12. Mr. K.C. Bhandari, learned counsel for the assessing authority, contended before us that hydrochloric acid is not raw material as defined in Section 2(mm) of the Act and so, the dealer-assessee has wrongly availed of the concession under Section 5C(1) of the Act and when such is the case, the penalty could be imposed under Section 5C(2) of the Act. We may straightway mention that this is an inconsistent stand taken by the department.

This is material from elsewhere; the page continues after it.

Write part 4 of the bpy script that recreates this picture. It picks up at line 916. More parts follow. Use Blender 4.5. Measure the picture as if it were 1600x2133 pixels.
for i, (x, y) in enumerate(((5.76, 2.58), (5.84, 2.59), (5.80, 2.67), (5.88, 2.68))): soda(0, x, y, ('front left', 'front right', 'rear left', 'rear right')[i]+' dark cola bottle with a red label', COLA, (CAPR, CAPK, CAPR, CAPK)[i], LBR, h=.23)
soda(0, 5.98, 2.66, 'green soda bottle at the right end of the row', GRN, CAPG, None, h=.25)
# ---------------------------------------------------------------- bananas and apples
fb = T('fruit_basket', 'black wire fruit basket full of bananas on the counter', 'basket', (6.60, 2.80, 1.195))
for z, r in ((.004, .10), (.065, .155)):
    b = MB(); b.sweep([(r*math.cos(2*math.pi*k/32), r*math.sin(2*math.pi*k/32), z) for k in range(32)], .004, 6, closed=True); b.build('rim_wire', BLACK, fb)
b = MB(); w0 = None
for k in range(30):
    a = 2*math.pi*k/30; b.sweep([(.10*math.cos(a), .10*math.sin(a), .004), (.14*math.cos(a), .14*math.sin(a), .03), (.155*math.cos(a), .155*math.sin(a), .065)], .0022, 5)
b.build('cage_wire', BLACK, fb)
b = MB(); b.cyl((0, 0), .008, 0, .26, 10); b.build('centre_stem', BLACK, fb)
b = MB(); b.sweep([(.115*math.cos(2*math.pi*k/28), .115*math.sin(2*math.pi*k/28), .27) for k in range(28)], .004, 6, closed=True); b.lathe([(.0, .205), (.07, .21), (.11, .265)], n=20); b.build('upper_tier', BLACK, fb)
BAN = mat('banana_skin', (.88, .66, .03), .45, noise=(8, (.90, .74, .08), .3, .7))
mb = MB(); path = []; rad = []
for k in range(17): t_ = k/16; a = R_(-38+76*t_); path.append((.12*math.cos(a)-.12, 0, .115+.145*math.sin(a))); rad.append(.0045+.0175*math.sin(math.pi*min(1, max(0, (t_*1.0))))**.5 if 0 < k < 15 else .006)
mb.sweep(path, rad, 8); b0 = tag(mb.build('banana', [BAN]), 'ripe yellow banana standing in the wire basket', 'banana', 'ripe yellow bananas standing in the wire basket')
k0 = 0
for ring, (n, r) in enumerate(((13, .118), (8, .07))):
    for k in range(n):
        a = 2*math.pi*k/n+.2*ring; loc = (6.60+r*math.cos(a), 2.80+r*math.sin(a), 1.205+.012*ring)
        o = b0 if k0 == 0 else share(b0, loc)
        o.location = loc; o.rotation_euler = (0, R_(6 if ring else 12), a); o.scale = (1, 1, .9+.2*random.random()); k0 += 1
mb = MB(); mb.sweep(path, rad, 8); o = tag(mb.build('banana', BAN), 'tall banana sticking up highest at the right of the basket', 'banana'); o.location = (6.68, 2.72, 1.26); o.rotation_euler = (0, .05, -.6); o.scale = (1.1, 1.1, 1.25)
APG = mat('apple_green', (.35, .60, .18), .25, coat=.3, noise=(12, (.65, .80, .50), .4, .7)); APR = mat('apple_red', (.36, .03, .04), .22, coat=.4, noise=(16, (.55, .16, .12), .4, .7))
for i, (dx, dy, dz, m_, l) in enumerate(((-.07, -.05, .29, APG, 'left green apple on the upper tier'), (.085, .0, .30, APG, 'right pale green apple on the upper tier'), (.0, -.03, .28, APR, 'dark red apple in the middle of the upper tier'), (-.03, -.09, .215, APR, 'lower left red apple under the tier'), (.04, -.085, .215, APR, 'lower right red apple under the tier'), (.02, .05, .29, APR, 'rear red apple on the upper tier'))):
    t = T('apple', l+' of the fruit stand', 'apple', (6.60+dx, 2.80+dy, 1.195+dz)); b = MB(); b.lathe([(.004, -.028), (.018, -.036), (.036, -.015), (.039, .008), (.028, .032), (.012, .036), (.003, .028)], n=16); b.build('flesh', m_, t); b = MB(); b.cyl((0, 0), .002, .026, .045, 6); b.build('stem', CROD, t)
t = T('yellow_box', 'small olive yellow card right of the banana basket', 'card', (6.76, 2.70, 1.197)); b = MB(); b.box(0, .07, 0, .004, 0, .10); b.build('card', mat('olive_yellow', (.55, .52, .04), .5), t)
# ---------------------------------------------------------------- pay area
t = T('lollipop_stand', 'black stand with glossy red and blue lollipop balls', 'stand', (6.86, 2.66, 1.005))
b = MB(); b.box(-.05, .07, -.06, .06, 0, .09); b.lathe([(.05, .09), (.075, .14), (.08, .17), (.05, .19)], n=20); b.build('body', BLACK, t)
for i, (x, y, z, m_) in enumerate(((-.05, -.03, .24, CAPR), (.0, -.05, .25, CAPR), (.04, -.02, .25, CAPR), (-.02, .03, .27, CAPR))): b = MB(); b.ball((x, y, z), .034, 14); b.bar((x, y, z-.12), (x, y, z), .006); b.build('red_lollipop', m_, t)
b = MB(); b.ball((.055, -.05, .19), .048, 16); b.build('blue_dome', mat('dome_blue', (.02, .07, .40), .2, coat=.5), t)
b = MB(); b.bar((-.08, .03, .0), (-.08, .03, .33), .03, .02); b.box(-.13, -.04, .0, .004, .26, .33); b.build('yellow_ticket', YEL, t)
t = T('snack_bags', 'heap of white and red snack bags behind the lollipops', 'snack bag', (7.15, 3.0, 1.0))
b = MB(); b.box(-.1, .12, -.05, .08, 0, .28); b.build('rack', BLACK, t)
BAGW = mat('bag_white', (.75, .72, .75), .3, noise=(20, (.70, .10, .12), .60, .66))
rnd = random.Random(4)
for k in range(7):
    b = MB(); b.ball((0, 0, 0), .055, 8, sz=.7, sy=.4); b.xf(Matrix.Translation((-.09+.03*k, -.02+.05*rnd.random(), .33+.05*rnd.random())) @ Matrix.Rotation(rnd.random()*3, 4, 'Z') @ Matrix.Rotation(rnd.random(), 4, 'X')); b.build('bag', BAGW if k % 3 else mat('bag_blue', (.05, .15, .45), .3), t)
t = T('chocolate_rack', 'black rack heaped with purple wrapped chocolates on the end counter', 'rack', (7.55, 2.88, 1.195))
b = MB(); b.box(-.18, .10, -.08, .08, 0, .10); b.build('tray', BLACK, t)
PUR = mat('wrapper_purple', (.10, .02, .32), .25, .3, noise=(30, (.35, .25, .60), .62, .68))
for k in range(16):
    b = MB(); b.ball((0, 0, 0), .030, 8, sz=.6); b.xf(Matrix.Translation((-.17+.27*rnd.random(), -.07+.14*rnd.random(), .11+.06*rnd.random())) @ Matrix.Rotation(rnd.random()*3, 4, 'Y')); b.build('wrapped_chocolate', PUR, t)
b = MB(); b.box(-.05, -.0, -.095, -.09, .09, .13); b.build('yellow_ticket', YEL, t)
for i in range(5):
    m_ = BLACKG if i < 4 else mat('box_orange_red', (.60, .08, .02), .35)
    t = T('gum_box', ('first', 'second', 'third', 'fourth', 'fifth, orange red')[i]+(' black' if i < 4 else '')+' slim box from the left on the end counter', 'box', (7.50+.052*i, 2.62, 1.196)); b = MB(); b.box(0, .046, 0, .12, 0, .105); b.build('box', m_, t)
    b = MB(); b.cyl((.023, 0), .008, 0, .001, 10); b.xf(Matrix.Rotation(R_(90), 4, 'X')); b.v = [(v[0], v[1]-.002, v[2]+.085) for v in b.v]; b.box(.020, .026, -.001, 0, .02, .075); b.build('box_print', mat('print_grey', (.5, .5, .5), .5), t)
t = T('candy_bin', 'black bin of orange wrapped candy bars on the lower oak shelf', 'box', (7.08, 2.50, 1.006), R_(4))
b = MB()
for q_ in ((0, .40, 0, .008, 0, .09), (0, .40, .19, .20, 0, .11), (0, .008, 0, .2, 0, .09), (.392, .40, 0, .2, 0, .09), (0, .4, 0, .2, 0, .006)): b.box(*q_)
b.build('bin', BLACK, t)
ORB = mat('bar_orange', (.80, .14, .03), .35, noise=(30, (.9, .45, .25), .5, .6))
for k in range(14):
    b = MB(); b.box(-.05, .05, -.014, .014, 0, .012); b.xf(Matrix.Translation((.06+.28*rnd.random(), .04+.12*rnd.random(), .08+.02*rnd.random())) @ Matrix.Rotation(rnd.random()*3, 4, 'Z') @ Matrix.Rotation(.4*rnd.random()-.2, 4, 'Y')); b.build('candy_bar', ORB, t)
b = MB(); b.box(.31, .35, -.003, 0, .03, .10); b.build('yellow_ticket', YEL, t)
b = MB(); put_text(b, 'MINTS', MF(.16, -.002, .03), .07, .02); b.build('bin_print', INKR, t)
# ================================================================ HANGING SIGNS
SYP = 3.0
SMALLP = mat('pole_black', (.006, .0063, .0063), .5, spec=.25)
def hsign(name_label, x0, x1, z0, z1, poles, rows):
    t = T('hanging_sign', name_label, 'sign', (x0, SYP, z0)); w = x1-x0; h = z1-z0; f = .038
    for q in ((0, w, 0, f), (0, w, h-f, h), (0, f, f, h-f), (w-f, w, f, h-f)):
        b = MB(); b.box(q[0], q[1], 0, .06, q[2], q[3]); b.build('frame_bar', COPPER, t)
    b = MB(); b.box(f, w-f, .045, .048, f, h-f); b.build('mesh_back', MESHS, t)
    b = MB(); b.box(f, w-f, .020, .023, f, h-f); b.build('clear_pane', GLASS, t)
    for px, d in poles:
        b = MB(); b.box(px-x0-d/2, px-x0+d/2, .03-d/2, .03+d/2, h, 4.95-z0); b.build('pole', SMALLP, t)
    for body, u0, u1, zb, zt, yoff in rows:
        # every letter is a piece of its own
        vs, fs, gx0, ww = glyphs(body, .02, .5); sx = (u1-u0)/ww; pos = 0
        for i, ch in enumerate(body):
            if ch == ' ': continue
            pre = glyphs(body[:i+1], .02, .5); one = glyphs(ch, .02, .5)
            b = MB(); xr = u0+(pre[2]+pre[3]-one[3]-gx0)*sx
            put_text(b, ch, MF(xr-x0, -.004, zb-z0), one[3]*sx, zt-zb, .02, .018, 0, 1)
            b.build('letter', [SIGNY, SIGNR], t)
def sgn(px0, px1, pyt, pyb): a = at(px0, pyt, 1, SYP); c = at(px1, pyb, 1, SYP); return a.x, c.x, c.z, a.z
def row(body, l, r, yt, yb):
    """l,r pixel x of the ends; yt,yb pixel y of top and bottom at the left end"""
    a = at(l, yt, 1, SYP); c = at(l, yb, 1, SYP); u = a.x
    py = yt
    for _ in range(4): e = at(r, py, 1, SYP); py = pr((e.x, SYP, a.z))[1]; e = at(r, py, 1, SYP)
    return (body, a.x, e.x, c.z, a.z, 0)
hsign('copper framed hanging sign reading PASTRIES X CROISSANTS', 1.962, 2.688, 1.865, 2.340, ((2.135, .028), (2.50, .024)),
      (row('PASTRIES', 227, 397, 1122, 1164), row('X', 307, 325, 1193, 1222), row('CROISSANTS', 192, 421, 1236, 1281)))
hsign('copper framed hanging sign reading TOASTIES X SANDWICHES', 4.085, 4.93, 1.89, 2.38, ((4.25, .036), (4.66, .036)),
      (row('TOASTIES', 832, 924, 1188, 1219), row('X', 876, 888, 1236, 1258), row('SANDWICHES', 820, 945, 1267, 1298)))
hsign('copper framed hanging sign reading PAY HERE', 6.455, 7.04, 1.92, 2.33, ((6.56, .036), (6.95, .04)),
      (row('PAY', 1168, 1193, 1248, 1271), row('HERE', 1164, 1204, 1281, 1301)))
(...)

13. In the first place, the registration certificate, which was issued in form S.T. 4, contains the statement that the hydrochloric acid is raw material for being used for the manufacture of radiators, which, as held above, is binding on the department until and unless the entry in the registration certificate is cancelled or modified in accordance with the procedure laid down under the Act or the Rules framed thereunder. Secondly, even if for arguments sake it is accepted that hydrochloric acid is not raw material, as contended by the learned counsel for the C. T. O., Section 5C(2) will not be attracted, for, it comes into play when any raw material purchased by a registered dealer is utilised by him for any purpose other than the purposes specified therein, then, the dealer-assessee render himself liable to pay penalty in accordance with Section 5C(2) of the Act. When the department itself contends that it is not raw material, one fails to understand as to how the provisions of Section 5C(2) can be attracted. The two contentions raised by the learned counsel for the C. T. 0. are, therefore, devoid of force. It is held that no penalty was leviable under Section 5C(2) of the Act on the dealer-assessee. The view taken by the Deputy Commissioner (Appeals), Commercial Taxes, Jodhpur, the learned single Member of the Board in revision and the Division Bench of the Board in special appeal in their orders dated 17th July, 1975; 6th February, 1980, and 18th June, 1982, respectively is correct.

14. The result is that the application under Section 15(2)(b) of the Act, as substituted by the Amendment Act, has no merit and it is, accordingly, dismissed.

15. In the circumstances, of the case, we leave the parties to bear their own costs of this application.